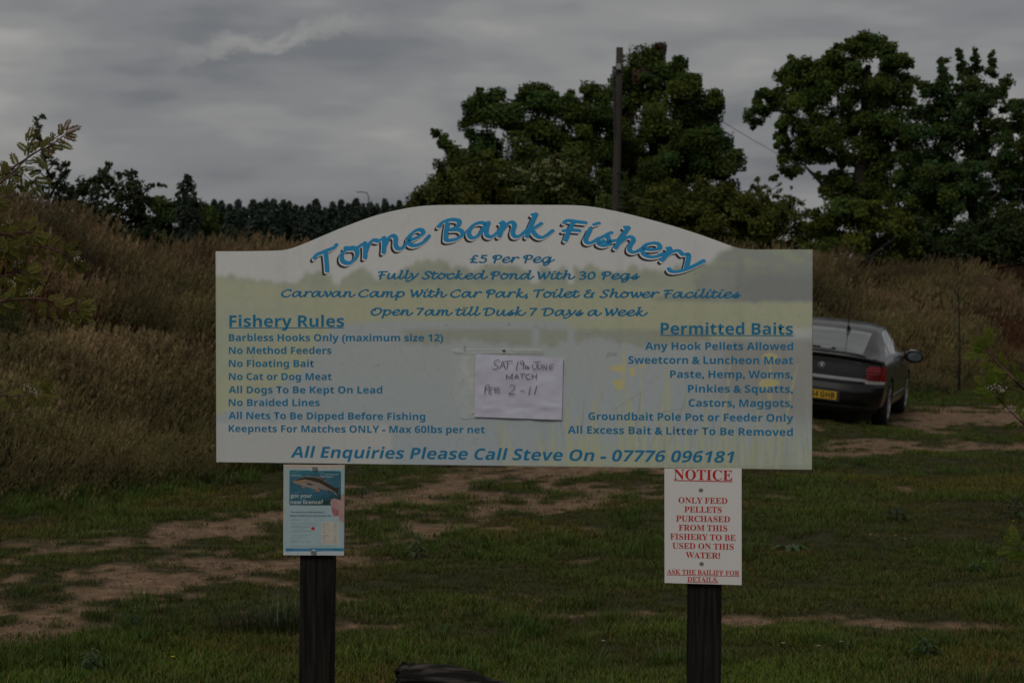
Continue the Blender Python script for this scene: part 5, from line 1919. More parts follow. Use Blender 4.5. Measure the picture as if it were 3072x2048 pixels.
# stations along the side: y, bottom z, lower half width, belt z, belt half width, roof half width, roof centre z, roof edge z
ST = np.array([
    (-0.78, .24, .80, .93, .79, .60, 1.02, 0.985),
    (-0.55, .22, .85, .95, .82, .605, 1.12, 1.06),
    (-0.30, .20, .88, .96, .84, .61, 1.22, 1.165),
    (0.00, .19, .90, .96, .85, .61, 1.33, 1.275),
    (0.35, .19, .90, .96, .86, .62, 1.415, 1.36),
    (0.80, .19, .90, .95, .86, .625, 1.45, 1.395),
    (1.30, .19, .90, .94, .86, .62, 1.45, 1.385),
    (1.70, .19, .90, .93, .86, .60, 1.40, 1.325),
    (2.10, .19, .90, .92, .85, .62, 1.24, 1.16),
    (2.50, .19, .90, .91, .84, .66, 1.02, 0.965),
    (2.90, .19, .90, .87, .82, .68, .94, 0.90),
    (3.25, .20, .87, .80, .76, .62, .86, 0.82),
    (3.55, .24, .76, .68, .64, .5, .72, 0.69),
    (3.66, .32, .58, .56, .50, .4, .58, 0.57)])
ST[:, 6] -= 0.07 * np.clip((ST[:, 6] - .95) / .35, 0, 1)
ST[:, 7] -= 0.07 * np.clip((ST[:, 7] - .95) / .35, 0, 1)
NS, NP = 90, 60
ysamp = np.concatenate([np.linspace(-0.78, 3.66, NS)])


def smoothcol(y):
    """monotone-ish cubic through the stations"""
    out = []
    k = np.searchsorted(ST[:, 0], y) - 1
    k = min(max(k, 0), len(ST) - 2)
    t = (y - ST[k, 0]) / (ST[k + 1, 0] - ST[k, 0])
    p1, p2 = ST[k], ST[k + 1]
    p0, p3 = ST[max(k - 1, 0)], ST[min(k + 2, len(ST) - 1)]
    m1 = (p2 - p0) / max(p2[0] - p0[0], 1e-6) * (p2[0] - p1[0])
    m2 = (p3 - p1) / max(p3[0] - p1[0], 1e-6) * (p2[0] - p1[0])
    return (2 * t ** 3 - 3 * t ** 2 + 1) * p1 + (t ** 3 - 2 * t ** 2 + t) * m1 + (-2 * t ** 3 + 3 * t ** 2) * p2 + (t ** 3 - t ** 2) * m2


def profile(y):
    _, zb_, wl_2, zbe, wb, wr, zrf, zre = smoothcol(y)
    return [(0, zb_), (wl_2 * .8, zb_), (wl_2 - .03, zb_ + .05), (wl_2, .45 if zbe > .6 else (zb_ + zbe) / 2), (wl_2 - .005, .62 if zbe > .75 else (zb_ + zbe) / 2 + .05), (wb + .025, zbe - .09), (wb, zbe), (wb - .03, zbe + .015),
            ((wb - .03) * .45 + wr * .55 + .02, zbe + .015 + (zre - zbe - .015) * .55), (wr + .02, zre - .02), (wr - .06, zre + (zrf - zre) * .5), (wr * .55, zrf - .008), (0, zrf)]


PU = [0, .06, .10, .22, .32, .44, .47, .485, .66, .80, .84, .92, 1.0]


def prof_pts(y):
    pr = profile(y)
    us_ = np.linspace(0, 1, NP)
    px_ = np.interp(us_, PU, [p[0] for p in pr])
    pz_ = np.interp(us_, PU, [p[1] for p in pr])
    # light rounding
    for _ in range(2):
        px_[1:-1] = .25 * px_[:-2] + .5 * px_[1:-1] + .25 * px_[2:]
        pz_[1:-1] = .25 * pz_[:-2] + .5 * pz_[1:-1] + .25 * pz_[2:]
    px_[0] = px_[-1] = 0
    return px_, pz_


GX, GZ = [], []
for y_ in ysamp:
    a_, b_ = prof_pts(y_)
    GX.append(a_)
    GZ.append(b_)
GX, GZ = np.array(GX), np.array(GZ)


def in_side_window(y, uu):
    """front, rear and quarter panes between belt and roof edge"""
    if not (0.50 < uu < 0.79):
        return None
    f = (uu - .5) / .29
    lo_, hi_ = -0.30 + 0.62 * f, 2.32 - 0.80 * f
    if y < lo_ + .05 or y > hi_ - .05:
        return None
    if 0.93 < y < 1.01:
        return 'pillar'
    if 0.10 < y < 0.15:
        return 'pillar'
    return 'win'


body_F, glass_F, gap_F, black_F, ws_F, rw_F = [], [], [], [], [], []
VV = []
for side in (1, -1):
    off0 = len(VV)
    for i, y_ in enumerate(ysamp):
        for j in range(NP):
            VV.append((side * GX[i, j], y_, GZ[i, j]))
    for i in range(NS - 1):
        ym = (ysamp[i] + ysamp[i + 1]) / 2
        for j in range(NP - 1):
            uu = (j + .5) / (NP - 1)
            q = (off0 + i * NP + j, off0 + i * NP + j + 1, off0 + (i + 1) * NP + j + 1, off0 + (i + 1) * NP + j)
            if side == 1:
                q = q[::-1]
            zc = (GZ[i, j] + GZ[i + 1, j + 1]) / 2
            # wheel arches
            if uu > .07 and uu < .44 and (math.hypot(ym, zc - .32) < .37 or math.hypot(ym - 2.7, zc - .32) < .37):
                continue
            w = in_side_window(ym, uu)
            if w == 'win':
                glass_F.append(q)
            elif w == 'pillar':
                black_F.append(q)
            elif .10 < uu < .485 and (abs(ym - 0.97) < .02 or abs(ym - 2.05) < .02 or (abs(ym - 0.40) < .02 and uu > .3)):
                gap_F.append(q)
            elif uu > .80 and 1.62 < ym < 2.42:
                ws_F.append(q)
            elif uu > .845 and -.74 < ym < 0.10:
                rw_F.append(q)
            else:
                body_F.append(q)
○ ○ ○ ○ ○
● **OBJECTIVE**:
Quote in full the listing given above; the images are to be left out.

● **EXPECTED OUTPUT**:
Continue the Blender Python script for this scene: part 5, from line 1919. More parts follow. Use Blender 4.5. Measure the picture as if it were 3072x2048 pixels.
# stations along the side: y, bottom z, lower half width, belt z, belt half width, roof half width, roof centre z, roof edge z
ST = np.array([
    (-0.78, .24, .80, .93, .79, .60, 1.02, 0.985),
    (-0.55, .22, .85, .95, .82, .605, 1.12, 1.06),
    (-0.30, .20, .88, .96, .84, .61, 1.22, 1.165),
    (0.00, .19, .90, .96, .85, .61, 1.33, 1.275),
    (0.35, .19, .90, .96, .86, .62, 1.415, 1.36),
    (0.80, .19, .90, .95, .86, .625, 1.45, 1.395),
    (1.30, .19, .90, .94, .86, .62, 1.45, 1.385),
    (1.70, .19, .90, .93, .86, .60, 1.40, 1.325),
    (2.10, .19, .90, .92, .85, .62, 1.24, 1.16),
    (2.50, .19, .90, .91, .84, .66, 1.02, 0.965),
    (2.90, .19, .90, .87, .82, .68, .94, 0.90),
    (3.25, .20, .87, .80, .76, .62, .86, 0.82),
    (3.55, .24, .76, .68, .64, .5, .72, 0.69),
    (3.66, .32, .58, .56, .50, .4, .58, 0.57)])
ST[:, 6] -= 0.07 * np.clip((ST[:, 6] - .95) / .35, 0, 1)
ST[:, 7] -= 0.07 * np.clip((ST[:, 7] - .95) / .35, 0, 1)
NS, NP = 90, 60
ysamp = np.concatenate([np.linspace(-0.78, 3.66, NS)])


def smoothcol(y):
    """monotone-ish cubic through the stations"""
    out = []
    k = np.searchsorted(ST[:, 0], y) - 1
    k = min(max(k, 0), len(ST) - 2)
    t = (y - ST[k, 0]) / (ST[k + 1, 0] - ST[k, 0])
    p1, p2 = ST[k], ST[k + 1]
    p0, p3 = ST[max(k - 1, 0)], ST[min(k + 2, len(ST) - 1)]
    m1 = (p2 - p0) / max(p2[0] - p0[0], 1e-6) * (p2[0] - p1[0])
    m2 = (p3 - p1) / max(p3[0] - p1[0], 1e-6) * (p2[0] - p1[0])
    return (2 * t ** 3 - 3 * t ** 2 + 1) * p1 + (t ** 3 - 2 * t ** 2 + t) * m1 + (-2 * t ** 3 + 3 * t ** 2) * p2 + (t ** 3 - t ** 2) * m2


def profile(y):
    _, zb_, wl_2, zbe, wb, wr, zrf, zre = smoothcol(y)
    return [(0, zb_), (wl_2 * .8, zb_), (wl_2 - .03, zb_ + .05), (wl_2, .45 if zbe > .6 else (zb_ + zbe) / 2), (wl_2 - .005, .62 if zbe > .75 else (zb_ + zbe) / 2 + .05), (wb + .025, zbe - .09), (wb, zbe), (wb - .03, zbe + .015),
            ((wb - .03) * .45 + wr * .55 + .02, zbe + .015 + (zre - zbe - .015) * .55), (wr + .02, zre - .02), (wr - .06, zre + (zrf - zre) * .5), (wr * .55, zrf - .008), (0, zrf)]


PU = [0, .06, .10, .22, .32, .44, .47, .485, .66, .80, .84, .92, 1.0]


def prof_pts(y):
    pr = profile(y)
    us_ = np.linspace(0, 1, NP)
    px_ = np.interp(us_, PU, [p[0] for p in pr])
    pz_ = np.interp(us_, PU, [p[1] for p in pr])
    # light rounding
    for _ in range(2):
        px_[1:-1] = .25 * px_[:-2] + .5 * px_[1:-1] + .25 * px_[2:]
        pz_[1:-1] = .25 * pz_[:-2] + .5 * pz_[1:-1] + .25 * pz_[2:]
    px_[0] = px_[-1] = 0
    return px_, pz_


GX, GZ = [], []
for y_ in ysamp:
    a_, b_ = prof_pts(y_)
    GX.append(a_)
    GZ.append(b_)
GX, GZ = np.array(GX), np.array(GZ)


def in_side_window(y, uu):
    """front, rear and quarter panes between belt and roof edge"""
    if not (0.50 < uu < 0.79):
        return None
    f = (uu - .5) / .29
    lo_, hi_ = -0.30 + 0.62 * f, 2.32 - 0.80 * f
    if y < lo_ + .05 or y > hi_ - .05:
        return None
    if 0.93 < y < 1.01:
        return 'pillar'
    if 0.10 < y < 0.15:
        return 'pillar'
    return 'win'


body_F, glass_F, gap_F, black_F, ws_F, rw_F = [], [], [], [], [], []
VV = []
for side in (1, -1):
    off0 = len(VV)
    for i, y_ in enumerate(ysamp):
        for j in range(NP):
            VV.append((side * GX[i, j], y_, GZ[i, j]))
    for i in range(NS - 1):
        ym = (ysamp[i] + ysamp[i + 1]) / 2
        for j in range(NP - 1):
            uu = (j + .5) / (NP - 1)
            q = (off0 + i * NP + j, off0 + i * NP + j + 1, off0 + (i + 1) * NP + j + 1, off0 + (i + 1) * NP + j)
            if side == 1:
                q = q[::-1]
            zc = (GZ[i, j] + GZ[i + 1, j + 1]) / 2
            # wheel arches
            if uu > .07 and uu < .44 and (math.hypot(ym, zc - .32) < .37 or math.hypot(ym - 2.7, zc - .32) < .37):
                continue
            w = in_side_window(ym, uu)
            if w == 'win':
                glass_F.append(q)
            elif w == 'pillar':
                black_F.append(q)
            elif .10 < uu < .485 and (abs(ym - 0.97) < .02 or abs(ym - 2.05) < .02 or (abs(ym - 0.40) < .02 and uu > .3)):
                gap_F.append(q)
            elif uu > .80 and 1.62 < ym < 2.42:
                ws_F.append(q)
            elif uu > .845 and -.74 < ym < 0.10:
                rw_F.append(q)
            else:
                body_F.append(q)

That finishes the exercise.